E por que a taxa de juros é tão resistente no Brasil? Desde o Plano Real, nunca foi abaixo de 7%.

Essa é a pergunta que há anos, desde a estabilização do real, tem causado perplexidade e levado os analistas a quebrar a cabeça. A possibilidade de que na raiz da questão esteja um desequilíbrio fiscal estrutural, diante do qual a alta taxa de juros contribua para agravar o problema. É justamente a tese da dominância fiscal.

Mas existe mesmo a chamada “dominância fiscal”: a perda de efeito da taxa de juros sobre o controle da inflação quando o Estado gasta mais do que pode?

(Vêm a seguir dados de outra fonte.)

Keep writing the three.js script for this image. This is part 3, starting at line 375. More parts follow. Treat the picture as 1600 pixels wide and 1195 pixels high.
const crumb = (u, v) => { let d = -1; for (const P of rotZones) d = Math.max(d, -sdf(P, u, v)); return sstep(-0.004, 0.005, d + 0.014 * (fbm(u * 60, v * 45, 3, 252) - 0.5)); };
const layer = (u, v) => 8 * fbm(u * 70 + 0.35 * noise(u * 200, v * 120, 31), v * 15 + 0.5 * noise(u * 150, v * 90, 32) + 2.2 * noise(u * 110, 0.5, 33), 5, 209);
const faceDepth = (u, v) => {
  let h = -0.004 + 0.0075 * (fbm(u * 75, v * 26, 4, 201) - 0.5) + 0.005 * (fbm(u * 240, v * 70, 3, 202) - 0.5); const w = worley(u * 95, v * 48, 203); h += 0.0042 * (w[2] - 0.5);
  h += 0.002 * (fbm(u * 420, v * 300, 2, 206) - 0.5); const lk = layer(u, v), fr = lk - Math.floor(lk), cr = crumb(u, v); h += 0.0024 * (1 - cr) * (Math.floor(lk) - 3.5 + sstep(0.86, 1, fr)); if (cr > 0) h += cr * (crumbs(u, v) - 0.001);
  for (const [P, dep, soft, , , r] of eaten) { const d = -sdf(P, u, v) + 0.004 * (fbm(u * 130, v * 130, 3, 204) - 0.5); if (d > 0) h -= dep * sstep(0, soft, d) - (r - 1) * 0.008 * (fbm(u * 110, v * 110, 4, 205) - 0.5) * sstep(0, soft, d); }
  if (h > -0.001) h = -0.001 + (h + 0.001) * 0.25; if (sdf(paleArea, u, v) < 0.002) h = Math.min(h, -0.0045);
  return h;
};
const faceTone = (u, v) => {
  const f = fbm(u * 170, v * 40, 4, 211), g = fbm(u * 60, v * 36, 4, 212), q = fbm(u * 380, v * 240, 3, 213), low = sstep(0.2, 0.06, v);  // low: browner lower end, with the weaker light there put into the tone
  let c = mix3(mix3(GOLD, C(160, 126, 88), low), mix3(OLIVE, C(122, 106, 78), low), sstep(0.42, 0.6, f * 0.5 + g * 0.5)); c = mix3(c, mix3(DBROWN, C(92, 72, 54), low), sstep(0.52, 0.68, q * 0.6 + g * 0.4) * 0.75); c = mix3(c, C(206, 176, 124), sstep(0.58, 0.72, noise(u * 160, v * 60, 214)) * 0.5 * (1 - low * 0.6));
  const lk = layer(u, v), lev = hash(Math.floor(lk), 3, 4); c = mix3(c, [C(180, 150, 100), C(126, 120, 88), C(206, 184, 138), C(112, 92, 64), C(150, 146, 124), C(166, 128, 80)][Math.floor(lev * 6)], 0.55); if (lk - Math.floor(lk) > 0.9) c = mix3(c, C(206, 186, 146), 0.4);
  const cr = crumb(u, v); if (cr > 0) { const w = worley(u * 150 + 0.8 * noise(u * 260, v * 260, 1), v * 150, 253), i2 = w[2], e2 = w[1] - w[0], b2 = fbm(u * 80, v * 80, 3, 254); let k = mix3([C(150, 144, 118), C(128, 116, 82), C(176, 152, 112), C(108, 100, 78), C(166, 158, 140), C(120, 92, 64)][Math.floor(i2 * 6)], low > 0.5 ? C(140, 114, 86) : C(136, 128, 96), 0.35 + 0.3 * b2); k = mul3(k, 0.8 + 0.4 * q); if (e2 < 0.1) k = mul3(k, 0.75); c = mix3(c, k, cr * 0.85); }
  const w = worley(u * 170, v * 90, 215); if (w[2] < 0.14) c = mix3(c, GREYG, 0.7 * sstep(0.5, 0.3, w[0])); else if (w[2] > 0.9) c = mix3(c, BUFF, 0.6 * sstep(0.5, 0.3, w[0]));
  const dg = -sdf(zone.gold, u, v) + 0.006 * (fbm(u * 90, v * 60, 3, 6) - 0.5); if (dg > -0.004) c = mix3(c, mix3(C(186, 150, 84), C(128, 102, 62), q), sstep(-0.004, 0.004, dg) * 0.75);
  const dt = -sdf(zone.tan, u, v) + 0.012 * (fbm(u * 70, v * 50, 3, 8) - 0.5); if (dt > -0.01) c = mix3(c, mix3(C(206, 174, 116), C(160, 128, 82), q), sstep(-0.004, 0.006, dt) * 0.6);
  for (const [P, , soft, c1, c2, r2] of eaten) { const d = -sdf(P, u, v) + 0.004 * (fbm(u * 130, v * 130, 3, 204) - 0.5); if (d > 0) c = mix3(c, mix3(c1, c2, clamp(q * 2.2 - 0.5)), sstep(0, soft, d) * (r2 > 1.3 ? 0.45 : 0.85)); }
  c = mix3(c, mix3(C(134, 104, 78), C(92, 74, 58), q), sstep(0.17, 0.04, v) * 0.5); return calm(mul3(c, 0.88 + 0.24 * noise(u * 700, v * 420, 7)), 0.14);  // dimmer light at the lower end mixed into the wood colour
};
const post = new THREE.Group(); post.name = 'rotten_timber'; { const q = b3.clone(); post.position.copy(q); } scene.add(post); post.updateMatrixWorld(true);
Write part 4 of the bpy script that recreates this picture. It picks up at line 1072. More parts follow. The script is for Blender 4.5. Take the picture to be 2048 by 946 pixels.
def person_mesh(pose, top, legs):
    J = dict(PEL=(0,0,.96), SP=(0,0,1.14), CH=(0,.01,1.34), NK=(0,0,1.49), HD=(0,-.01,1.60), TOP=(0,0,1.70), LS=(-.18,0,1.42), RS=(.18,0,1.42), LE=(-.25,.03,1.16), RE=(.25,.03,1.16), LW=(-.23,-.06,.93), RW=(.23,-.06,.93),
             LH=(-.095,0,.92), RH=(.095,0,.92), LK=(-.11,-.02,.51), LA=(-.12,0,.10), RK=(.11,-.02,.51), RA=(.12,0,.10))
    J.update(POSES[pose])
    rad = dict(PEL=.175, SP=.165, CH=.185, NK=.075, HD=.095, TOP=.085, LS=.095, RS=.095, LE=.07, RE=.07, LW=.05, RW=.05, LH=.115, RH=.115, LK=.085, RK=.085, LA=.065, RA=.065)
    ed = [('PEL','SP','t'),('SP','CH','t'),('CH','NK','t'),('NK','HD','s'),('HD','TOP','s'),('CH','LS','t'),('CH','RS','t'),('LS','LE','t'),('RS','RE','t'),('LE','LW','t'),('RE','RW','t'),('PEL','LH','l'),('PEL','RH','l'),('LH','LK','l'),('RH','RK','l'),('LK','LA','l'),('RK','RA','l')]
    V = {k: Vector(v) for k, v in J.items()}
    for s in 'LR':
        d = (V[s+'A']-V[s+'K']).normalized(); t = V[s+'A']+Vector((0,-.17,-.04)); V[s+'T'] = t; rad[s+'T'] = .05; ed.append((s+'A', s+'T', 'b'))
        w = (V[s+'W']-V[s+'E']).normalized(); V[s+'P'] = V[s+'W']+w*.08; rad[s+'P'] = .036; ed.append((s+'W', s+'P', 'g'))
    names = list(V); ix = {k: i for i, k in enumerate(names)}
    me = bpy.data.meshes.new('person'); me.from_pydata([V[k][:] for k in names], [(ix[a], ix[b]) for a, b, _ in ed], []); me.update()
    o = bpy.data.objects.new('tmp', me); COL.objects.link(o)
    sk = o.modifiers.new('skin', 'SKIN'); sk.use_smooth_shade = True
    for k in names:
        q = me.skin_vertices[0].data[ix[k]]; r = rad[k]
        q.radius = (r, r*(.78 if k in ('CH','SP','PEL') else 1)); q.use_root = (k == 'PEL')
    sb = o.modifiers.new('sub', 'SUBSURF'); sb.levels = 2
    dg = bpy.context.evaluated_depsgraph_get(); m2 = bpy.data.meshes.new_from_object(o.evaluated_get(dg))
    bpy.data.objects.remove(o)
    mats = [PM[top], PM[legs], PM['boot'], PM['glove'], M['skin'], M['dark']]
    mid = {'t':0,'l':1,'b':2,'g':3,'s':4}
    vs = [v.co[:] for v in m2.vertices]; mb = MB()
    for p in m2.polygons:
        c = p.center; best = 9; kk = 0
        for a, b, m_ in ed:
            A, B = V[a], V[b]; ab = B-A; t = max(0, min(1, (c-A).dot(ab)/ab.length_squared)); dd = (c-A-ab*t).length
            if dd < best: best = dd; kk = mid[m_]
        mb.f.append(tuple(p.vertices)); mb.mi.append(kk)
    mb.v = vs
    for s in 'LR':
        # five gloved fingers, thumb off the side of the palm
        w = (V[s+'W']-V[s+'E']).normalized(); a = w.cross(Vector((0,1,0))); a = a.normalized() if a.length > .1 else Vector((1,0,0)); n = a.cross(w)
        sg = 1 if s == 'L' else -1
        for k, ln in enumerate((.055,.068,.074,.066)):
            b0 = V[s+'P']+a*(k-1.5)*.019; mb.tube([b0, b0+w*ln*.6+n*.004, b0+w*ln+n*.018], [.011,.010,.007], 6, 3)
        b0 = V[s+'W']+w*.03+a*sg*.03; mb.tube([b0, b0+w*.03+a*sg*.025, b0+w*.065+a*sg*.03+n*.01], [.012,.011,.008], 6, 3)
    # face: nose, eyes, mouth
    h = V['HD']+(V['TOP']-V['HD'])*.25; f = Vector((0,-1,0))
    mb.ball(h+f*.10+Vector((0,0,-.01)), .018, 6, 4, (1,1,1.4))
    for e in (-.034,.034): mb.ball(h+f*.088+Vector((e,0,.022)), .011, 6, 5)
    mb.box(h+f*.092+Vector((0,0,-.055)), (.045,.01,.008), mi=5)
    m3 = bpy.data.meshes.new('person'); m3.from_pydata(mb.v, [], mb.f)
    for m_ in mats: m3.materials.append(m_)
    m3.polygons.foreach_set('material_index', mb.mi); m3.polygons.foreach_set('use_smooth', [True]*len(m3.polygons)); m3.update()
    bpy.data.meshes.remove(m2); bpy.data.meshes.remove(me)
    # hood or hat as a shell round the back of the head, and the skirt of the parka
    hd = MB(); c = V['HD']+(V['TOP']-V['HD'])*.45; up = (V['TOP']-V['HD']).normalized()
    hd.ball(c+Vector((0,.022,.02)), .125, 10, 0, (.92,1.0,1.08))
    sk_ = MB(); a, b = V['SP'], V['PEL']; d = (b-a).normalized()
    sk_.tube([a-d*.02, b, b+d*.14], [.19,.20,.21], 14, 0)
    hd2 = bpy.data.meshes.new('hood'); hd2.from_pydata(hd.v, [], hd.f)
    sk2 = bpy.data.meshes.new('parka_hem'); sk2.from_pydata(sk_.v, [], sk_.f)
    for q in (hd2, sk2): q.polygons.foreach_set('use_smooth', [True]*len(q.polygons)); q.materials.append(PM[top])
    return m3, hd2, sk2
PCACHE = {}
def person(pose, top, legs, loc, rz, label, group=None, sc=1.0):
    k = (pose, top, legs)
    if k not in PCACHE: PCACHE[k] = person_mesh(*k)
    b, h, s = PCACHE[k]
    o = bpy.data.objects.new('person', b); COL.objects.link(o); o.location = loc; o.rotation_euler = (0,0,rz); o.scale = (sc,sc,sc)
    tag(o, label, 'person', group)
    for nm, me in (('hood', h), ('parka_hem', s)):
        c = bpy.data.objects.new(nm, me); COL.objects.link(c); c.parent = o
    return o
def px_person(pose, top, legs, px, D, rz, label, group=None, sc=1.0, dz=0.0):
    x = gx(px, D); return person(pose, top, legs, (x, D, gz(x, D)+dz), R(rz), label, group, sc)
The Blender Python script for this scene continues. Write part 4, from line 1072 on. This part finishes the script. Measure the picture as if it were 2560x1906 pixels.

Dominância fiscal é uma situação anormal, que se torna tão mais provável quanto mais alta for a percepção da probabilidade de insolvência do Estado e de calote na dívida pública. O Estado brasileiro é muito deficitário, sua dívida como proporção do PIB é alta e cresce rapidamente. Reunimos portanto as condições para o caso de “dominância fiscal”.

“Reunimos” em que sentido? Podemos vir a sofrer dessa anormalidade ou já estamos nela?

Reunimos, no sentido de que as condições para a dominância fiscal estão aí. Se estamos ou não em dominância fiscal é algo que não se pode afirmar categoricamente. Só uma análise aprofundada, a mais longo prazo, pode ajudar a responder à pergunta.

Há uma defesa incondicional da reforma da Previdência para equilibrar as contas e a dívida pública. Qual seria o efeito da reforma sobre os juros?

Como está, o sistema previdenciário é insustentável. O problema não é novo. Quando destacado para estudar a questão no governo FHC, já estava claro que o sistema iria explodir antes de 2020. Algumas modificações foram feitas na idade mínima e chegamos até aqui, mas a queda brusca da taxa de natalidade e o rápido envelhecimento da população tornaram a previdência insustentável. O desequilíbrio é grave e afeta todo o sistema, mas é na Previdência dos funcionários públicos onde a crise é mais aguda. Grande parte do desequilíbrio das contas públicas, sobretudo estaduais e municipais, vem da Previdência dos servidores. Sem dúvida, a aprovação de uma reforma coerente, que garantisse a saúde e a solvência das contas públicas no longo prazo, é fundamental para viabilizar a queda da taxa básica de juros.